Although encryption could potentially complicate the process too, it is often challenging to implement in power-constrained devices, particularly in underwater environments, says Adib. Asymmetric encryption requires significant computational power, leading to high energy consumption which is unsuitable for the resource-limited devices commonly used in underwater environments.

It was thinking about power considerations the led Adib and his team to develop a new underwater communication technique. “Backscatter is a completely different form of underwater communication that we invented and we've been developing. Backscatter modems communicate by reflecting rather than transmitting sound. Let's say that you have a remote projector or a transmitter, or even a whale, the modem is almost like a mirror, so it's reflecting the sound and it's encoding the reflections. And if you look at changes in these reflections underwater, you'd be able to pick them up using a hydrophone and decode the signal.”

Backscatter modems consume about a million times less than traditional underwater modems. This means they can be deployed for a very long time.

“Backscatter systems can be deployed at scale. Even if each of the sensors is not very powerful, combined, because you can deploy them at scale, you get even better information,” says Adib. “And they are much cheaper than sonobuoys.

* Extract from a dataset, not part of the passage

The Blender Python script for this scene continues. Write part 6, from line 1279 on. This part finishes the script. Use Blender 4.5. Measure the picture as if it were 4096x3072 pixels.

The new modems could be used to detect sound or images from, for example, submarines or endangered species. “Backscatter is a method for detecting submarines in a completely passive way, to the extent that it does not even need to transmit the signal for you to be able to detect it, because you detect it based on the reflection of the signal from the dark scatter node.”

Adib is developing the concept so it can be used to enable underwater robots to localize and navigate, particularly in shallow waters that are usually challenging for acoustic beacons using long baseline (LBL), SBL, and USBL technology. In these systems, an acoustic transceiver on the underwater drones leverages deployed beacons for localization.

Existing approaches do not meet the accuracy, power budget or cost requirements of compact underwater drones, Adib says. “In terms of accuracy, most of these systems achieve tens or hundreds of meters of location accuracy, which is suitable for the open ocean but not for narrow waterways or coastal environments.”

His solution, 3D-BLUE, integrates backscatter nodes into the underwater robot and uses them for localizing it by leveraging the physical properties of the backscatter technology to efficiently extract spatio-temporal-spectral features from the backscatter signal.

“We have implemented an end-to-end prototype of 3D-BLUE on a Blue Robotics BlueROV2 robot and custom built a backscatter localization system. Our results demonstrate that 3D-BLUE can localize the robot with an accuracy of around 0.25 meters at close range and an accuracy of around 1.4 meters at a range of 10 meters. This high localization accuracy opens important commercial naval, and environmental applications in challenging shallow-water environments.”

In the future, Adib is looking to apply the concept to longer ranges using more sophisticated backscatter designs, explore sensor fusion (acoustic-visual) methods, develop advanced signal processing techniques to deal with Doppler shifts at higher speeds and integrate the technology on swarms of micro-robots where its ultra-low-power would be even more advantageous.